Berobat dengan berbekam (Al-Hijamah) seperti yang diriwayatkan Bukhori dan Muslim.
Memperhatikan penampilan, seperti pernah diwasiatkan Rasulullah Saw kepada sahabat Abdullah ibnu Mas’ud Ra, agar memulai puasa dengan penampilan baik dan tidak dengan wajah yang cemberut. (HR. Al-Haitsami).
(Baca juga: Definisi dan Keutamaan Puasa)

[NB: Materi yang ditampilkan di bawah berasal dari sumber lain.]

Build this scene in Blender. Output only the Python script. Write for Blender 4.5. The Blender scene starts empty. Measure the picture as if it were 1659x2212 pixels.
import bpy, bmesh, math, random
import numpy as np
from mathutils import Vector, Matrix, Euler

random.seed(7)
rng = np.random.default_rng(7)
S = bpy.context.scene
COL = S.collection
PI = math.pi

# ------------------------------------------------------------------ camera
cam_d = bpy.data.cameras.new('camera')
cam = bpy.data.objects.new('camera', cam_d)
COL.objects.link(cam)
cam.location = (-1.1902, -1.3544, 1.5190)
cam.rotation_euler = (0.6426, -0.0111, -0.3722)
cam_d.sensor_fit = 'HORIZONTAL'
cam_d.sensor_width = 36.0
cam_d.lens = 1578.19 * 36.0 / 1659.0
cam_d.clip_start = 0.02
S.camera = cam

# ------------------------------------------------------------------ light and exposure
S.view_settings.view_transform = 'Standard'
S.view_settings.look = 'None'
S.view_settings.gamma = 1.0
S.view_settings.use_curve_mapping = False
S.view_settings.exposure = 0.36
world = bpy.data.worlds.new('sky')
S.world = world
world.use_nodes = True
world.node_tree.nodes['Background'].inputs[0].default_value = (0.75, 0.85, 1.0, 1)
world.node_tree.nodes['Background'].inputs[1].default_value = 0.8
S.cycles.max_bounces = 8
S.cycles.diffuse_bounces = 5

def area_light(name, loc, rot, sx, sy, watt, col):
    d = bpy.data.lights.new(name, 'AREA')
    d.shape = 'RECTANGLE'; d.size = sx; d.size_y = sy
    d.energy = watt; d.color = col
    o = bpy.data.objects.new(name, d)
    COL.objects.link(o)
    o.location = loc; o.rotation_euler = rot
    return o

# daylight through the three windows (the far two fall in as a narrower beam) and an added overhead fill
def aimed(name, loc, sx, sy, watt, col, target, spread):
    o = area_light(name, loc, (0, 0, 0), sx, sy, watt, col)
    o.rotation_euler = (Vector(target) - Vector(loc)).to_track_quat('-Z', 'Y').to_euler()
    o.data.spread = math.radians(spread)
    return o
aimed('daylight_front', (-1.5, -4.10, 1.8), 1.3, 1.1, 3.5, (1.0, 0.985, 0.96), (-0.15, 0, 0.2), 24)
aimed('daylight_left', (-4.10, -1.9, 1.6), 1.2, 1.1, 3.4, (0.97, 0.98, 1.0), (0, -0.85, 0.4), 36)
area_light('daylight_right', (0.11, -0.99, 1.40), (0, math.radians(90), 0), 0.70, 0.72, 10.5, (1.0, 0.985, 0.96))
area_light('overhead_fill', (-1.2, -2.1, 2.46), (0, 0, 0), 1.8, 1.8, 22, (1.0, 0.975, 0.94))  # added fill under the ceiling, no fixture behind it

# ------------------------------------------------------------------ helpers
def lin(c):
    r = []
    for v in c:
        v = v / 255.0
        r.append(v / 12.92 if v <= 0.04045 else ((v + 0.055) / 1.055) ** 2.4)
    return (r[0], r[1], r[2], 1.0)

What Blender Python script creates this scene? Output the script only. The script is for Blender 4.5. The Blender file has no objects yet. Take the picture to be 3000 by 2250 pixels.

Sarana penunjang yang lain yang harus disiapkan adalah materi yang halal, untuk bekal ibadah Ramadhan. Idealnya seorang muslim telah menabung selama 11 bulan sebagai bekal ibadah Ramadhan. Sehingga ketika datang Ramadhan, dia dapat beribadah secara khusyu, dan tidak berlebihan atau ngoyo dalam mencari harta atau kegiatan lain yang mengganggu kekhusyuan ibadah Ramadhan.